Written request: Return every line of the material exactly.

------ Stored data

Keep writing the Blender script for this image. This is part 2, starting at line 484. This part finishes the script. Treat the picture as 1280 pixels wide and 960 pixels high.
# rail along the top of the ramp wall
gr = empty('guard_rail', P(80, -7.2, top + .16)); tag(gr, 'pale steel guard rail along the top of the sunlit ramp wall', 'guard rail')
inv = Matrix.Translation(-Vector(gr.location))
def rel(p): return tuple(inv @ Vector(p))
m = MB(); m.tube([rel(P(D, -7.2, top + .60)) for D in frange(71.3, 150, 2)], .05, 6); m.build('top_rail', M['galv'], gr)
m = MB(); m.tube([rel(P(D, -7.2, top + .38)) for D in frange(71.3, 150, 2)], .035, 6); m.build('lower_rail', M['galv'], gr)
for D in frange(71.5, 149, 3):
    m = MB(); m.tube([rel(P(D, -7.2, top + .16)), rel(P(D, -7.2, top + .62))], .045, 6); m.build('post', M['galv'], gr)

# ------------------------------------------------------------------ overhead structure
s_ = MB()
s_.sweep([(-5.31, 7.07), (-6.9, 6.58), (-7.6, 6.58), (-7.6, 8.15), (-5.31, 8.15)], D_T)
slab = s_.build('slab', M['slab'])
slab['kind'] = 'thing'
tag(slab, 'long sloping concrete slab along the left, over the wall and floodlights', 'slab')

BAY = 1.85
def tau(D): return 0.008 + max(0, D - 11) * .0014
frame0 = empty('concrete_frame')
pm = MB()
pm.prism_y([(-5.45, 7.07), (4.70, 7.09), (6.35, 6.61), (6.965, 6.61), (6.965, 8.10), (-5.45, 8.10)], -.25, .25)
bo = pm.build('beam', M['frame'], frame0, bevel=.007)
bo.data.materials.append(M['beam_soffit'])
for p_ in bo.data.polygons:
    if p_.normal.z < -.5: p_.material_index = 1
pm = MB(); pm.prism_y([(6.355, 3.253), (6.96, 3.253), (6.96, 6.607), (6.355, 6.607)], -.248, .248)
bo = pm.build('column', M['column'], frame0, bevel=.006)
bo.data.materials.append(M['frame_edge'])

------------

Finished task:
Keep writing the Blender script for this image. This is part 2, starting at line 484. This part finishes the script. Treat the picture as 1280 pixels wide and 960 pixels high.
# rail along the top of the ramp wall
gr = empty('guard_rail', P(80, -7.2, top + .16)); tag(gr, 'pale steel guard rail along the top of the sunlit ramp wall', 'guard rail')
inv = Matrix.Translation(-Vector(gr.location))
def rel(p): return tuple(inv @ Vector(p))
m = MB(); m.tube([rel(P(D, -7.2, top + .60)) for D in frange(71.3, 150, 2)], .05, 6); m.build('top_rail', M['galv'], gr)
m = MB(); m.tube([rel(P(D, -7.2, top + .38)) for D in frange(71.3, 150, 2)], .035, 6); m.build('lower_rail', M['galv'], gr)
for D in frange(71.5, 149, 3):
    m = MB(); m.tube([rel(P(D, -7.2, top + .16)), rel(P(D, -7.2, top + .62))], .045, 6); m.build('post', M['galv'], gr)

# ------------------------------------------------------------------ overhead structure
s_ = MB()
s_.sweep([(-5.31, 7.07), (-6.9, 6.58), (-7.6, 6.58), (-7.6, 8.15), (-5.31, 8.15)], D_T)
slab = s_.build('slab', M['slab'])
slab['kind'] = 'thing'
tag(slab, 'long sloping concrete slab along the left, over the wall and floodlights', 'slab')

BAY = 1.85
def tau(D): return 0.008 + max(0, D - 11) * .0014
frame0 = empty('concrete_frame')
pm = MB()
pm.prism_y([(-5.45, 7.07), (4.70, 7.09), (6.35, 6.61), (6.965, 6.61), (6.965, 8.10), (-5.45, 8.10)], -.25, .25)
bo = pm.build('beam', M['frame'], frame0, bevel=.007)
bo.data.materials.append(M['beam_soffit'])
for p_ in bo.data.polygons:
    if p_.normal.z < -.5: p_.material_index = 1
pm = MB(); pm.prism_y([(6.355, 3.253), (6.96, 3.253), (6.96, 6.607), (6.355, 6.607)], -.248, .248)
bo = pm.build('column', M['column'], frame0, bevel=.006)
bo.data.materials.append(M['frame_edge'])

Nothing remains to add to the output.